Przez większość maja ciągle
padało. Aż zapomniałem o tym, że mamy wiosnę. W końcu się rozpogodziło. Do tej
pory udało mi się znaleźć pracę. Zacznę w czerwcu, więc w międzyczasie W KOŃCU
mogę się przejechać bez stresu, bez żadnych wyobrażeń, że w domu będą na mnie czekać zmartwienia. Dobrze się czułem w 2017 roku i we wcześniejszych latach
i chciałbym w końcu powrócić do tego stanu. A więc postanowiłem wybrać się do
Serocka. Byłem tam ostatnio dwa lata temu. Dwa razy mi polecono przejechać się
szlakiem, który biegnie tuż przy brzegu Narwi z Zegrzynka do Serocka. Nigdy na
tym szlaku nie byłem, więc pora zobaczyć jak tam jest.
Opuszczony ośrodek wypoczynkowy |
Wyszło
81,5 km.

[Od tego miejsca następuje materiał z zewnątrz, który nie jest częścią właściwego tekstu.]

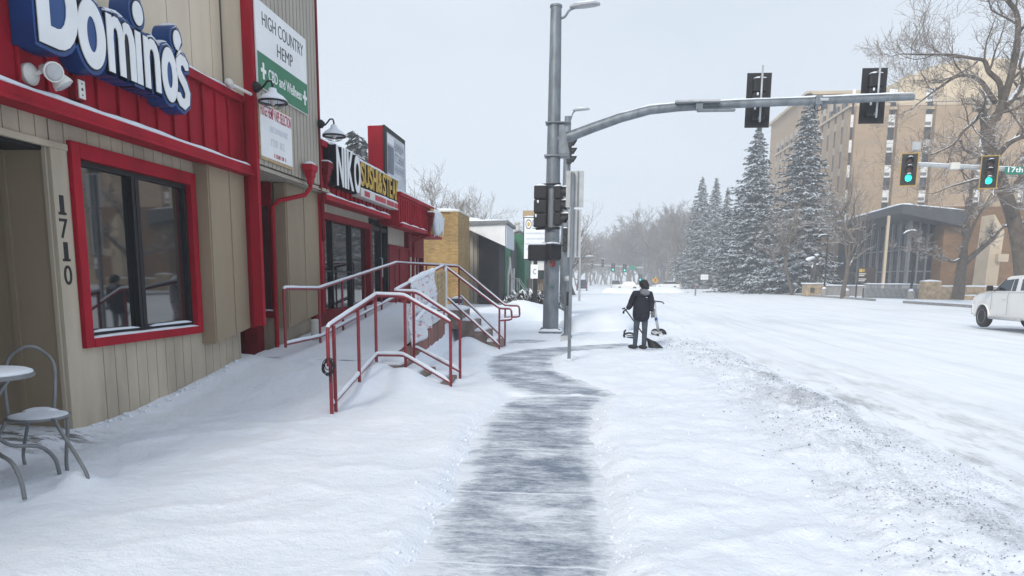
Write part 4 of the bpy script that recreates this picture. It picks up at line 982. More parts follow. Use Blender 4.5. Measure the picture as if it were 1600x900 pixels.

Przebieg:
Warszawa>Jabłonna>Legionowo>Stanisławów Drugi>Michałów-Reginów>Zegrze Południowe>Zegrze Północne>Jadwisin>Zegrzynek>Serock>Wierzbica>Serock>Stasi Las>Borowa Góra>Zegrze Północne>Zegrze Południowe>Nieporęt>Aleksandrów>Stanisławów Pierwszy>Warszawa
Trzeba
najpierw wyjechać z Warszawy. Najszybciej jest mi skorzystać z wału nad Wisłą,
prowadzącego do parku w Jabłonnie. Zdziwiło mnie ilu rowerzystów pojawiło się
na wale w piątek o siódmej godzinie.